In this environment, national and global businesses must continue to monitor regulatory developments in the jurisdictions where they operate and to involve legal counsel in statements and disclosures made about their environmental goals and impact.
Claims must be properly scoped, substantiated, and easily understood by anyone relying on them. Data accuracy and substantiation should be the bedrock of any ESG program. Companies should develop the right processes and policies to ensure that they only make claims that are substantiated by quality data.
Corporate climate data is dynamic and evolves as the company, its environment, and its value chain evolve. Companies must develop both programs that recognize this dynamism and policies and processes that ensure their data is accurate. Because generating “real time” climate data can be impractical, companies should include appropriate disclaimers on current representations and forward-looking statements. Qualification gives companies the needed scaffolding to mitigate liability risk while they continue to work towards data integrity and accuracy.
In light of mounting pressure on companies to make climate and carbon disclosures, it is critical to scrutinize all disclosures to confirm that they can be substantiated with quality data.

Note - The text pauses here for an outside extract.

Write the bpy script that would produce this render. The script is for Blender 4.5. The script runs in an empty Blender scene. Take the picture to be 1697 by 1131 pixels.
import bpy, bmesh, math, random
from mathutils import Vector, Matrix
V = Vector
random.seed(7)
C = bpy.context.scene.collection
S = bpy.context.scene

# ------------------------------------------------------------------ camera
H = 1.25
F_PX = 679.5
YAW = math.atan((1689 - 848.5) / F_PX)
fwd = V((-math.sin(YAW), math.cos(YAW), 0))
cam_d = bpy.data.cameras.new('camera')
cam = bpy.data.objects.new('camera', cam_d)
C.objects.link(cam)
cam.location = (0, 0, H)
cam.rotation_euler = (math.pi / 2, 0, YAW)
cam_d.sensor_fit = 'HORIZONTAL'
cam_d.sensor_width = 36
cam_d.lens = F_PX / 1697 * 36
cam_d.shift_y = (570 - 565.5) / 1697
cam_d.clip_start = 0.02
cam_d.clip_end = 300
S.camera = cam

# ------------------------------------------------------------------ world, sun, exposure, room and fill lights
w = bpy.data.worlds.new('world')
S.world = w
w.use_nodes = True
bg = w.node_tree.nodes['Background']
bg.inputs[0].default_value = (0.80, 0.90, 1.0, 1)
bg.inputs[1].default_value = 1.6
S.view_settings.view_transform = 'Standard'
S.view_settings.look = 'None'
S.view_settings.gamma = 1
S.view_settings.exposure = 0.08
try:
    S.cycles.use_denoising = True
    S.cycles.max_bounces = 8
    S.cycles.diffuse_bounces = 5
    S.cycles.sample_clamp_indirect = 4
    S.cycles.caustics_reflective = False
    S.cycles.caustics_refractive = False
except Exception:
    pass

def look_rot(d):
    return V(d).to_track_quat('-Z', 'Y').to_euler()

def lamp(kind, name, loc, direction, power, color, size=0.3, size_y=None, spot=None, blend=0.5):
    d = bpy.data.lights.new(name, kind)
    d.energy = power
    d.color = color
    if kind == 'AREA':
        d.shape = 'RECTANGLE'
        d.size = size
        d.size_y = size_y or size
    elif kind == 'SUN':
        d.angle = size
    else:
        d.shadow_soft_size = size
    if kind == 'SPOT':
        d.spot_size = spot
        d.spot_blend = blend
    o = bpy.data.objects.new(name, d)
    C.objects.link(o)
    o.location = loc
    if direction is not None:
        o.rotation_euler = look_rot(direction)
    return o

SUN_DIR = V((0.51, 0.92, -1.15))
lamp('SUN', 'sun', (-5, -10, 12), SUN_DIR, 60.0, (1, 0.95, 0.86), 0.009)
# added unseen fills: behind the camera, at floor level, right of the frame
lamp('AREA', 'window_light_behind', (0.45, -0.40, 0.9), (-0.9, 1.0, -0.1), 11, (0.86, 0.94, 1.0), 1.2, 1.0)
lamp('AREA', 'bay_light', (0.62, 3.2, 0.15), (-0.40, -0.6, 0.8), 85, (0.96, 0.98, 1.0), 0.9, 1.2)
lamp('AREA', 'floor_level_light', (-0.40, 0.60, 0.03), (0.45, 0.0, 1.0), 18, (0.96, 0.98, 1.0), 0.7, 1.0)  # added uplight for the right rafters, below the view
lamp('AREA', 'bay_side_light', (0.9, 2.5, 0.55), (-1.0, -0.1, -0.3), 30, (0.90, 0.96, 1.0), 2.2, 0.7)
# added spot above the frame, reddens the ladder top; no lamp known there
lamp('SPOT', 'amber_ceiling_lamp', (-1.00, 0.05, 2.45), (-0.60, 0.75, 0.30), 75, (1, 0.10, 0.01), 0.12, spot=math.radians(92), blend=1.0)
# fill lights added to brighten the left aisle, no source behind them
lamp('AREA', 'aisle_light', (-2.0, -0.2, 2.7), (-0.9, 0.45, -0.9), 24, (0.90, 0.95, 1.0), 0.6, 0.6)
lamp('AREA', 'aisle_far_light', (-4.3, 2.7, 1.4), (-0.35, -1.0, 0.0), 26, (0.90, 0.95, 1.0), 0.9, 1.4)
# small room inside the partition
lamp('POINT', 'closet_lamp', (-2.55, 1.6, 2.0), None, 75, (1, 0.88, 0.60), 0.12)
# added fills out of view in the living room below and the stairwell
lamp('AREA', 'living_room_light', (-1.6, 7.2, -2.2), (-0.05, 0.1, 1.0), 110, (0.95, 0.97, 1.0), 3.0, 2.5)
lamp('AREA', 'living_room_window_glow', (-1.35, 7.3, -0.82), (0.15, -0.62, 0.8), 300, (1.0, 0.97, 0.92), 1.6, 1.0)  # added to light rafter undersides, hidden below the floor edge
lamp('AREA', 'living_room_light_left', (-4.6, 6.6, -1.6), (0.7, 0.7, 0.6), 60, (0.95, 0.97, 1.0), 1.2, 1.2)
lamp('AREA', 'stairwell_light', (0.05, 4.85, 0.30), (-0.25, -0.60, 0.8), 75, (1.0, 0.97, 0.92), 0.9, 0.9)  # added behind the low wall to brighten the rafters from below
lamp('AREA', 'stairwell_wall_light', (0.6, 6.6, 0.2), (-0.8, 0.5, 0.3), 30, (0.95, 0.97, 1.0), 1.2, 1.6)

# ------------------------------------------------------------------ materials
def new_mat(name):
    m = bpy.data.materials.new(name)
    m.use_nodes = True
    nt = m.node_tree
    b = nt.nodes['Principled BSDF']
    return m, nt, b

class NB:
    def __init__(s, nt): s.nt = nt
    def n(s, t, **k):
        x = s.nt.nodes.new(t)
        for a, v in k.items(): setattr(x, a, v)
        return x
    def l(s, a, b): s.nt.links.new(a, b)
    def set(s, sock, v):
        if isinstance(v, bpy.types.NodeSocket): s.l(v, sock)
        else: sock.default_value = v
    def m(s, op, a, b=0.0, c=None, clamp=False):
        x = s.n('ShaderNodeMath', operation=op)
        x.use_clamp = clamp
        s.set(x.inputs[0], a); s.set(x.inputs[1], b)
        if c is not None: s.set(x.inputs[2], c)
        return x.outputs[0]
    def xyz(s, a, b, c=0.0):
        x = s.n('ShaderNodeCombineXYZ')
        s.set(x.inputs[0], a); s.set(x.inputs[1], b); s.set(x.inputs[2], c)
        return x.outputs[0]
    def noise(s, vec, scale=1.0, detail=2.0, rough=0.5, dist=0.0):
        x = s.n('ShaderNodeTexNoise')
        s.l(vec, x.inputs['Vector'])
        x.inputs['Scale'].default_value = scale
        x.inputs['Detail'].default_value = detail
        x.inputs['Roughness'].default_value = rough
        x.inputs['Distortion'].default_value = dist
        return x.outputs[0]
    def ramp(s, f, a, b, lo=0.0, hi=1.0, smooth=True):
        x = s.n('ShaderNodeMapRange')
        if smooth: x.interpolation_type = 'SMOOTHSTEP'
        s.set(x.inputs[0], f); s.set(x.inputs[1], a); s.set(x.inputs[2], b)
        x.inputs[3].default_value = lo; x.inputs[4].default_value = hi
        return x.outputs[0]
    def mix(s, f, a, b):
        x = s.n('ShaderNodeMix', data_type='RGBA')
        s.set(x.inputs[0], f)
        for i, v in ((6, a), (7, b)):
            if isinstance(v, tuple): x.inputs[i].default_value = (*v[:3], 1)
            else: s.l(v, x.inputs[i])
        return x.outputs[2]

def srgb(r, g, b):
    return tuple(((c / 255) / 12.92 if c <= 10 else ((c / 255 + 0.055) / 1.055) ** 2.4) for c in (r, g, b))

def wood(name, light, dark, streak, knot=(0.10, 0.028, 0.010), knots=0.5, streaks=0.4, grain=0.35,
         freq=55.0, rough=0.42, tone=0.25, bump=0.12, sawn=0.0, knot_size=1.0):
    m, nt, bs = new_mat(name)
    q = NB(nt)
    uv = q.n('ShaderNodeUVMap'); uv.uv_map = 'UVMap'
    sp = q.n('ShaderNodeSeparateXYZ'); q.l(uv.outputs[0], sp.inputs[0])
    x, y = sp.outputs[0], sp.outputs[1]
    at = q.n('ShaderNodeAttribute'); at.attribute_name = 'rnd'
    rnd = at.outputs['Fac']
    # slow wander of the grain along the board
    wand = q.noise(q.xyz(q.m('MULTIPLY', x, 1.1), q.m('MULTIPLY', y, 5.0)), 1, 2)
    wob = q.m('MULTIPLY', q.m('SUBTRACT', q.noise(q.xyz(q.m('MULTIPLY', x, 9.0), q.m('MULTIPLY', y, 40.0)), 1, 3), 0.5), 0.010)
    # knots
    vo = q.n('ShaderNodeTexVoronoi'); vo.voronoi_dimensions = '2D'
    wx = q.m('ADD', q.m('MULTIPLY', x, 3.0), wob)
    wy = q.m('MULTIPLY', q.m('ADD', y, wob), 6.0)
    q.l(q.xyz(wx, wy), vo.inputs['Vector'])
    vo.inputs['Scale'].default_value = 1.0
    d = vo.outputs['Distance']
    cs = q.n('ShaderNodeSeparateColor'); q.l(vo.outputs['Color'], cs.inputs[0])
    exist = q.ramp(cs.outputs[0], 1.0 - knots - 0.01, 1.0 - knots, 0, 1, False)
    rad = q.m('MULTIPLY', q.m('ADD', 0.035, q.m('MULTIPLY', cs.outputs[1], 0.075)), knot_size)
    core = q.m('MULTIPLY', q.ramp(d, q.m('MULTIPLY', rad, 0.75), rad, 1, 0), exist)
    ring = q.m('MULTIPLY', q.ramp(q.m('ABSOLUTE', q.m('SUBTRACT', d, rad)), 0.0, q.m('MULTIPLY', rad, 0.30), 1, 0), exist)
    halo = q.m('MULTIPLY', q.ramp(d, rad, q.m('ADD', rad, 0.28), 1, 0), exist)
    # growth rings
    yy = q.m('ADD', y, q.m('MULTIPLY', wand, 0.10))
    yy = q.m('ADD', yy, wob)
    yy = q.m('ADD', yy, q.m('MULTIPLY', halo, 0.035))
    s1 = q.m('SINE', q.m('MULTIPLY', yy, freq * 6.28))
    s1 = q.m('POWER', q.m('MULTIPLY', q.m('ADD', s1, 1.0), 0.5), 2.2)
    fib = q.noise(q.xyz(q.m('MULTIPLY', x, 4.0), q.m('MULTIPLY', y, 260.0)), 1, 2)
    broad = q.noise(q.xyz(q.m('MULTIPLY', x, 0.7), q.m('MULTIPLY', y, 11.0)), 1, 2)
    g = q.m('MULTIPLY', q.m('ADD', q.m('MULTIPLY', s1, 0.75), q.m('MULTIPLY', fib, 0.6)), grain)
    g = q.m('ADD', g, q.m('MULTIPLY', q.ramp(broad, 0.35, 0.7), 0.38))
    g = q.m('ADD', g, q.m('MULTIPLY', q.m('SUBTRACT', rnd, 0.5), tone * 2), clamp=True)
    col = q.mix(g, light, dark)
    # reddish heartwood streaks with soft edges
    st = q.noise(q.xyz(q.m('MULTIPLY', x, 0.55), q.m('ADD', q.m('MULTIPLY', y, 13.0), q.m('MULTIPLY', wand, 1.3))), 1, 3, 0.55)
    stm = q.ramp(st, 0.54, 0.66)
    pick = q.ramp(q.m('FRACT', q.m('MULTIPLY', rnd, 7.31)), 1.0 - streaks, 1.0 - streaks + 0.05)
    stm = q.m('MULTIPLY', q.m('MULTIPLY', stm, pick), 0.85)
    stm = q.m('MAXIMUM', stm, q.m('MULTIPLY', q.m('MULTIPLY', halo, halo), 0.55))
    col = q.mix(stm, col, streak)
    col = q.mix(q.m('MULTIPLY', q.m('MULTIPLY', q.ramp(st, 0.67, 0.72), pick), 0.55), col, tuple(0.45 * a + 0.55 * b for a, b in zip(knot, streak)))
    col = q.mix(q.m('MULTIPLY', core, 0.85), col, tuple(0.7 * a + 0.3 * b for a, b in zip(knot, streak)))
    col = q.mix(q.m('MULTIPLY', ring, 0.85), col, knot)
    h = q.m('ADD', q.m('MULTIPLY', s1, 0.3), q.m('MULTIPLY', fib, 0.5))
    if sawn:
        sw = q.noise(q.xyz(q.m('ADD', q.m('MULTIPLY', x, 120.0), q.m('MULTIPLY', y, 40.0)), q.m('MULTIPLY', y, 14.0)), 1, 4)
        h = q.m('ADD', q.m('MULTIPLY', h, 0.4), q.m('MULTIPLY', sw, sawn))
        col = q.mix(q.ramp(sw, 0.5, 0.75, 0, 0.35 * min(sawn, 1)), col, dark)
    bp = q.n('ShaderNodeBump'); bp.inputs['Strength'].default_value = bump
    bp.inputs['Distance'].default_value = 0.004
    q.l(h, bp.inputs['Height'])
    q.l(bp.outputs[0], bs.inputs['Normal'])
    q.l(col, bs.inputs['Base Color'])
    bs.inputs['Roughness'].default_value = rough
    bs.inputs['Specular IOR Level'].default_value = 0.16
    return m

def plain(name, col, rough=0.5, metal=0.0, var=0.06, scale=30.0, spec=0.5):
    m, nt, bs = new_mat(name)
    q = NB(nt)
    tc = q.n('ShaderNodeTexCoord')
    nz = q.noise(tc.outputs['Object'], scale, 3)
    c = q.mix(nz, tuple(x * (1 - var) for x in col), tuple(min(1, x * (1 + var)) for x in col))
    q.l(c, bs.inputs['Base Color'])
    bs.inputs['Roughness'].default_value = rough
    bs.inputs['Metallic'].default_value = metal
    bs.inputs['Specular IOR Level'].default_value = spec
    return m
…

Companies should carefully consider whether to respond to each data request. As regulations proliferate, it is prudent to carefully consider what disclosures are required and to consult with legal counsel early and often.
Before regulations were introduced, companies made voluntary disclosures that now heighten their risks as assurance levels intensify and regulatory risks grow. Consider conducting a gap analysis on disclosures to understand differences between existing disclosures and new required disclosures. Where there are gaps, leverage existing processes to update what is required or pare back extraneous disclosures. Where you find discrepancies, consult with legal counsel for guidance on how to rectify discrepancies and chart a way forward.